— START SUPPLIED DATA —

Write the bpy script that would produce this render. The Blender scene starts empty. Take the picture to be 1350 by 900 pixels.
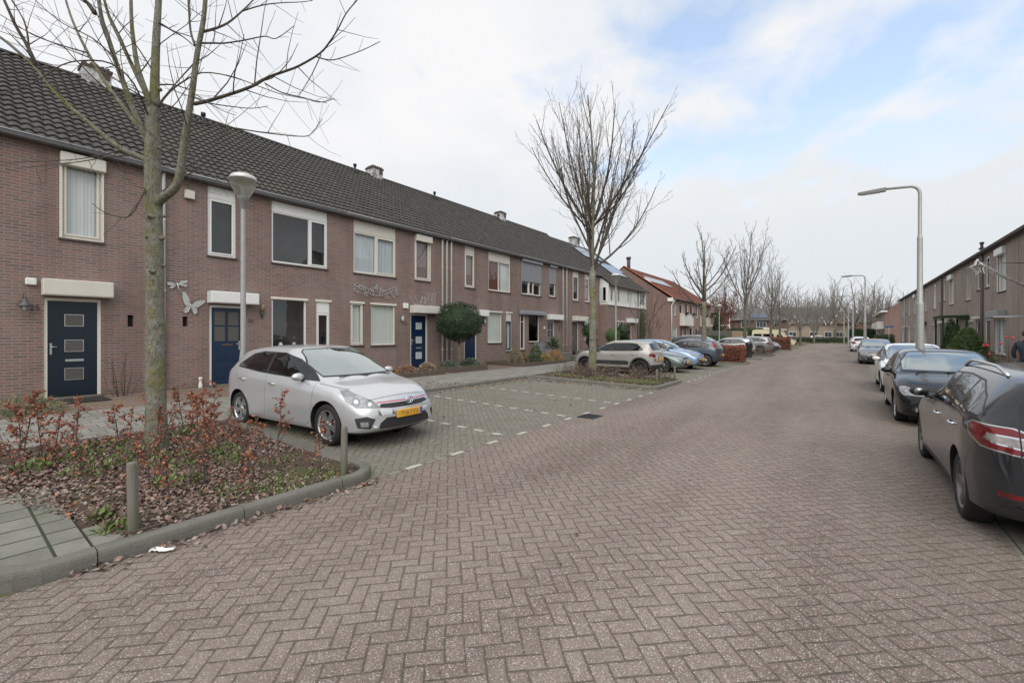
import bpy, bmesh, math, random
from mathutils import Vector, Matrix
R = math.radians
scene = bpy.context.scene
COL = scene.collection
PI = math.pi

# ---------------------------------------------------------------- ground level
KNOTS = [(-400, .3), (-60, .3), (-14.8, .12), (-10.1, .06), (-4.6, -.06), (-1.5, 0), (1.2, -.06), (3.1, -.07), (400, -.07)]
def gz(x):
    for (a, b), (c, d) in zip(KNOTS, KNOTS[1:]):
        if x <= c:
            return b + (d - b) * (x - a) / (c - a)
    return KNOTS[-1][1]

# ---------------------------------------------------------------- tagging
def tag(o, label=None, cat=None, group=None, kind=None):
    if label: o['label'] = label
    if cat: o['category'] = cat
    if group: o['group'] = group
    if kind: o['kind'] = kind
    return o
def empty(name, loc=(0, 0, 0), rz=0.0):
    o = bpy.data.objects.new(name, None); COL.objects.link(o)
    o.location = loc; o.rotation_euler = (0, 0, rz); o.empty_display_size = .2
    return o
def copy_tree(o, parent=None):
    c = o.copy(); COL.objects.link(c)
    if parent is not None: c.parent = parent
    for ch in list(o.children): copy_tree(ch, c)
    return c
def meshobj(name, me, parent=None):
    o = bpy.data.objects.new(name, me); COL.objects.link(o)
    if parent is not None: o.parent = parent
    return o

# ---------------------------------------------------------------- mesh builder
class MB:
    def __init__(s): s.v = []; s.f = []; s.m = []; s.s = []
    def add(s, vs, fs, mat=0, smooth=False):
        b = len(s.v); s.v.extend(vs)
        for f in fs:
            s.f.append(tuple(i + b for i in f)); s.m.append(mat); s.s.append(smooth)
        return s
    def box(s, x0, x1, y0, y1, z0, z1, mat=0, bev=0):
        if x0 > x1: x0, x1 = x1, x0
        if y0 > y1: y0, y1 = y1, y0
        if z0 > z1: z0, z1 = z1, z0
        if bev > 0:
            b = min(bev, (x1-x0)*.45, (y1-y0)*.45, (z1-z0)*.45)
            vs = []; 
            for sx, X in ((0, x0), (1, x1)):
                for sy, Y in ((0, y0), (1, y1)):
                    for sz, Z in ((0, z0), (1, z1)):
                        dx = b if sx == 0 else -b; dy = b if sy == 0 else -b; dz = b if sz == 0 else -b
                        vs += [(X, Y+dy, Z+dz), (X+dx, Y, Z+dz), (X+dx, Y+dy, Z)]
            bm = bmesh.new(); bv = [bm.verts.new(v) for v in vs]
            r = bmesh.ops.convex_hull(bm, input=bv)
            bm.verts.index_update()
            s.add([tuple(v.co) for v in bm.verts], [tuple(v.index for v in f.verts) for f in bm.faces], mat)
            bm.free(); return s
        vs = [(x0,y0,z0),(x1,y0,z0),(x1,y1,z0),(x0,y1,z0),(x0,y0,z1),(x1,y0,z1),(x1,y1,z1),(x0,y1,z1)]
        return s.add(vs, [(0,3,2,1),(4,5,6,7),(0,1,5,4),(1,2,6,5),(2,3,7,6),(3,0,4,7)], mat)
    def tube(s, pts, rad, n=6, mat=0, cap=True, smooth=True):
        pts = [Vector(p) for p in pts]
        if not hasattr(rad, '__len__'): rad = [rad] * len(pts)
        t = (pts[1] - pts[0]).normalized()
        a = Vector((0, 0, 1)) if abs(t.z) < .9 else Vector((1, 0, 0))
        u = t.cross(a).normalized()
        vs = []
        for i, p in enumerate(pts):
            if i == 0: t = pts[1] - p
            elif i == len(pts) - 1: t = p - pts[i-1]
            else: t = pts[i+1] - pts[i-1]
            if t.length < 1e-9: t = Vector((0, 0, 1))
            t.normalize()
            u = u - t * u.dot(t)
            if u.length < 1e-6: u = t.orthogonal()
            u.normalize(); w = t.cross(u)
            for k in range(n):
                c = 2 * PI * k / n
                q = p + (u * math.cos(c) + w * math.sin(c)) * rad[i]
                vs.append((q.x, q.y, q.z))
        fs = []
        for i in range(len(pts) - 1):
            for k in range(n):
                k2 = (k + 1) % n
                fs.append((i*n+k, i*n+k2, (i+1)*n+k2, (i+1)*n+k))
        if cap:
            fs.append(tuple(range(n-1, -1, -1))); fs.append(tuple((len(pts)-1)*n + k for k in range(n)))
        return s.add(vs, fs, mat, smooth)
    def lathe(s, prof, n=24, axis='z', o=(0, 0, 0), mat=0, smooth=True, mats=None):
        # prof: list of (r, h)
        vs = []
        for r, h in prof:
            for k in range(n):
                c = 2 * PI * k / n; a, b = r * math.cos(c), r * math.sin(c)
                if axis == 'z': vs.append((o[0]+a, o[1]+b, o[2]+h))
                elif axis == 'y': vs.append((o[0]+b, o[1]+h, o[2]+a))
                else: vs.append((o[0]+h, o[1]+a, o[2]+b))
        for i in range(len(prof) - 1):
            fs = [(i*n+k, i*n+(k+1) % n, (i+1)*n+(k+1) % n, (i+1)*n+k) for k in range(n)]
            b = len(s.v)
            for f in fs:
                s.f.append(tuple(j + b for j in f)); s.m.append(mats[i] if mats else mat); s.s.append(smooth)
        s.v.extend(vs)
        return s
    def ball(s, c, r, n=10, mat=0, sc=(1, 1, 1)):
        vs = []; m = n * 2
        for i in range(n + 1):
            th = PI * i / n
            for k in range(m):
                ph = 2 * PI * k / m
                vs.append((c[0] + r*sc[0]*math.sin(th)*math.cos(ph), c[1] + r*sc[1]*math.sin(th)*math.sin(ph), c[2] + r*sc[2]*math.cos(th)))
        fs = [(i*m+k, (i+1)*m+k, (i+1)*m+(k+1) % m, i*m+(k+1) % m) for i in range(n) for k in range(m)]
        return s.add(vs, fs, mat, True)
    def prism(s, poly, axis, a0, a1, mat=0):
        # poly 2D; axis 'x': (y,z), 'y': (x,z), 'z': (x,y)
        n = len(poly)
        def P(p, a):
            return (a, p[0], p[1]) if axis == 'x' else (p[0], a, p[1]) if axis == 'y' else (p[0], p[1], a)
        vs = [P(p, a0) for p in poly] + [P(p, a1) for p in poly]
        fs = [tuple(range(n-1, -1, -1)), tuple(range(n, 2*n))] + [(i, (i+1) % n, n+(i+1) % n, n+i) for i in range(n)]
        return s.add(vs, fs, mat)
    def leaf(s, p, d, nrm, L, W, mat=0, fold=.25):
        side = d.cross(nrm)
        if side.length < 1e-6: return
        side.normalize(); up = side.cross(d).normalized()
        a = p; b = p + d*L*.5 + side*W*.5 + up*fold*W; c = p + d*L; e = p + d*L*.5 - side*W*.5 + up*fold*W
        s.add([tuple(a), tuple(b), tuple(c), tuple(e)], [(0, 1, 2), (0, 2, 3)], mat)
    def mesh(s, name, mats):
        me = bpy.data.meshes.new(name)
        me.from_pydata(s.v, [], s.f)
        for m in (mats if isinstance(mats, (list, tuple)) else [mats]): me.materials.append(m)
        me.polygons.foreach_set('material_index', s.m)
        me.polygons.foreach_set('use_smooth', s.s)
        me.update()
        return me
    def build(s, name, mats, parent=None, fix=False):
        me = s.mesh(name, mats)
        if fix:
            bm = bmesh.new(); bm.from_mesh(me); bmesh.ops.recalc_face_normals(bm, faces=bm.faces); bm.to_mesh(me); bm.free()
        return meshobj(name, me, parent)

def rvec(rg):
    while True:
        v = Vector((rg.uniform(-1, 1), rg.uniform(-1, 1), rg.uniform(-1, 1)))
        if .05 < v.length < 1: return v.normalized()

# ---------------------------------------------------------------- materials
class NT:
    def __init__(s, name):
        s.mat = bpy.data.materials.new(name); s.mat.use_nodes = True
        s.t = s.mat.node_tree; s.n = s.t.nodes; s.l = s.t.links
        s.b = s.n['Principled BSDF']; s.out = s.n['Material Output']
    def node(s, ty, **kw):
        n = s.n.new(ty)
        for k, v in kw.items(): setattr(n, k, v)
        return n
    def set(s, sock, v):
        if hasattr(v, 'is_linked') or isinstance(v, bpy.types.NodeSocket): s.l.new(v, sock)
        elif isinstance(v, (tuple, list)) and len(v) == 3 and sock.type == 'RGBA': sock.default_value = (*v, 1)
        else: sock.default_value = v
    def math(s, op, a, b=0.0, c=None):
        n = s.node('ShaderNodeMath', operation=op); s.set(n.inputs[0], a); s.set(n.inputs[1], b)
        if c is not None: s.set(n.inputs[2], c)
        return n.outputs[0]
    def mix(s, f, a, b, mode='MIX'):
        n = s.node('ShaderNodeMix', data_type='RGBA', blend_type=mode)
        s.set(n.inputs[0], f); s.set(n.inputs[6], a); s.set(n.inputs[7], b); return n.outputs[2]
    def pos(s):
        return s.node('ShaderNodeNewGeometry').outputs['Position']
    def obj(s):
        return s.node('ShaderNodeTexCoord').outputs['Object']
    def sep(s, v):
        n = s.node('ShaderNodeSeparateXYZ'); s.l.new(v, n.inputs[0]); return n.outputs
    def comb(s, x=0.0, y=0.0, z=0.0):
        n = s.node('ShaderNodeCombineXYZ'); s.set(n.inputs[0], x); s.set(n.inputs[1], y); s.set(n.inputs[2], z); return n.outputs[0]
    def noise(s, v, scale, detail=4, rough=.6, dist=0.0):
        n = s.node('ShaderNodeTexNoise'); s.l.new(v, n.inputs['Vector'])
        n.inputs['Scale'].default_value = scale; n.inputs['Detail'].default_value = detail
        n.inputs['Roughness'].default_value = rough; n.inputs['Distortion'].default_value = dist
        return n.outputs['Fac']
    def ramp(s, f, *stops):
        n = s.node('ShaderNodeValToRGB'); s.l.new(f, n.inputs[0]); e = n.color_ramp.elements
        while len(e) < len(stops): e.new(.5)
        for el, (p, c) in zip(e, stops):
            el.position = p; el.color = (c, c, c, 1) if not hasattr(c, '__len__') else (*c, 1)
        return n.outputs[0]
    def scale(s, v, sx, sy=None, sz=None):
        n = s.node('ShaderNodeMapping'); s.l.new(v, n.inputs[0])
        n.inputs['Scale'].default_value = (sx, sy if sy is not None else sx, sz if sz is not None else sx); return n.outputs[0]
    def bump(s, h, strength=.5, dist=.01, nrm=None):
        n = s.node('ShaderNodeBump'); n.inputs['Strength'].default_value = strength; n.inputs['Distance'].default_value = dist
        s.l.new(h, n.inputs['Height'])
        if nrm is not None: s.l.new(nrm, n.inputs['Normal'])
        return n.outputs[0]
    def fin(s, col=None, rough=None, nrm=None, metal=None, spec=None):
        if col is not None: s.set(s.b.inputs['Base Color'], col)
        if rough is not None: s.set(s.b.inputs['Roughness'], rough)
        if nrm is not None: s.l.new(nrm, s.b.inputs['Normal'])
        if metal is not None: s.set(s.b.inputs['Metallic'], metal)
        if spec is not None: s.set(s.b.inputs['Specular IOR Level'], spec)
        return s.mat

def simple(name, col, rough=.6, metal=0, var=.12, vscale=6, bump=0, spec=None):
    n = NT(name); p = n.obj()
    f = n.noise(p, vscale, 5)
    c = n.mix(f, tuple(x*(1-var*1.5) for x in col), tuple(min(1, x*(1+var*1.5)) for x in col))
    nr = n.bump(n.noise(p, vscale*8, 3), bump, .004) if bump else None
    return n.fin(c, rough, nr, metal, spec)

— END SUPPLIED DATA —

DIRECTIONS: Restate each line from the start of the listing through the line bearing "return KNOTS[-1][1]" word for word. Drop the pictures.

THE RESULT:
Write the bpy script that would produce this render. The Blender scene starts empty. Take the picture to be 1350 by 900 pixels.
import bpy, bmesh, math, random
from mathutils import Vector, Matrix
R = math.radians
scene = bpy.context.scene
COL = scene.collection
PI = math.pi

# ---------------------------------------------------------------- ground level
KNOTS = [(-400, .3), (-60, .3), (-14.8, .12), (-10.1, .06), (-4.6, -.06), (-1.5, 0), (1.2, -.06), (3.1, -.07), (400, -.07)]
def gz(x):
    for (a, b), (c, d) in zip(KNOTS, KNOTS[1:]):
        if x <= c:
            return b + (d - b) * (x - a) / (c - a)
    return KNOTS[-1][1]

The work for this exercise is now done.